I haven’t really seen anyone approach polling data like this before, and I certainly haven’t done so myself. So, we cannot rule out the possibility that there is some mathematical rationale for this that I haven’t thought of. But it looks really, really bad. There is a substantial possibility — far from a certainty — that much of Strategic Vision’s polling over the past several years has been forged.

I recognize the gravity of this claim. I’ve accused pollsters — deservedly I think in most cases — of all and sundry types of incompetence and bias. But that is all garden-variety stuff, as compared against the possibility that a prominent polling firm is making up numbers whole cloth.

I would emphasize, however, that at this stage, all of this represents circumstantial evidence. We are discussing a possibility. If we’re keeping score, it’s a possibility that I would never have thought to look into if Strategic Vision had been more professional about their disclosure standards. And if we’re being frank, it’s a possibility that might actually be a probability.
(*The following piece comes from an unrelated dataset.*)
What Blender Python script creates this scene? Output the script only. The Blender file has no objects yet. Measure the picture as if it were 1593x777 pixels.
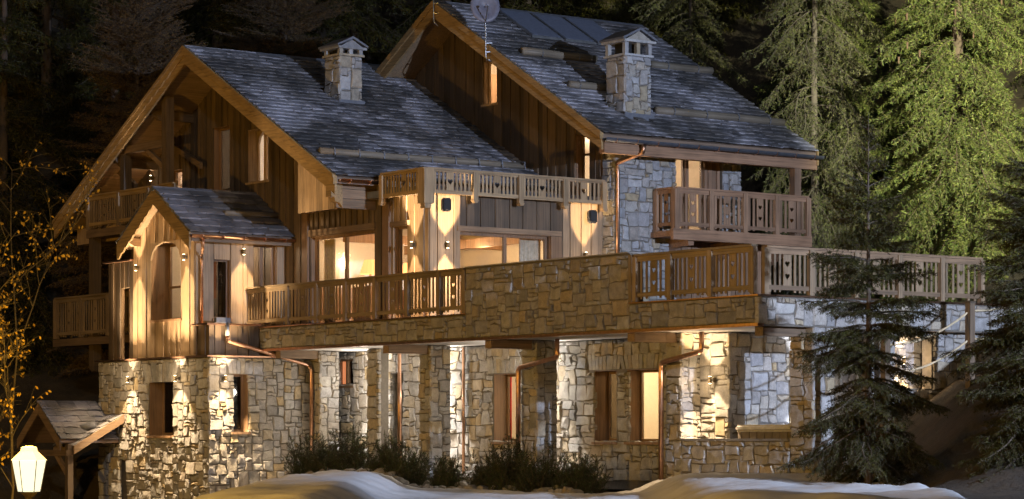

But it’s only that. A possibility. An hypothesis — as yet unproven.

In the meantime, I have a couple of relatively specific messages for people.

Firstly, if you’ve been polled by Strategic Vision at any point in the past several years — this probably means that you’re in a state like Georgia, Florida, Ohio, Michigan, Washington, Wisconsin or New Jersey that they tend to “poll” frequently — now would be a good time to tell me about your experience. So click on the ‘contact’ button at the top of the page and do so. If you do, please provide as many details about the experience as possible. Please also provide reliable contact information, so that I could verify your identity if need be. I will not publish your name unless you specifically give me permission to do so — but I do need to be able to confirm that you’re not a sock puppet.

To the folks at Strategic Vision, LLC, the opposite holds. I don’t care if you contact me by e-mail, by phone, by attorney, or by carrier pigeon. Whatever you tell me, whether the communication is solicited or not, whether you decide to play naughty or nice, it’s on the record, and will almost certainly be revealed in full to the readers of this blog.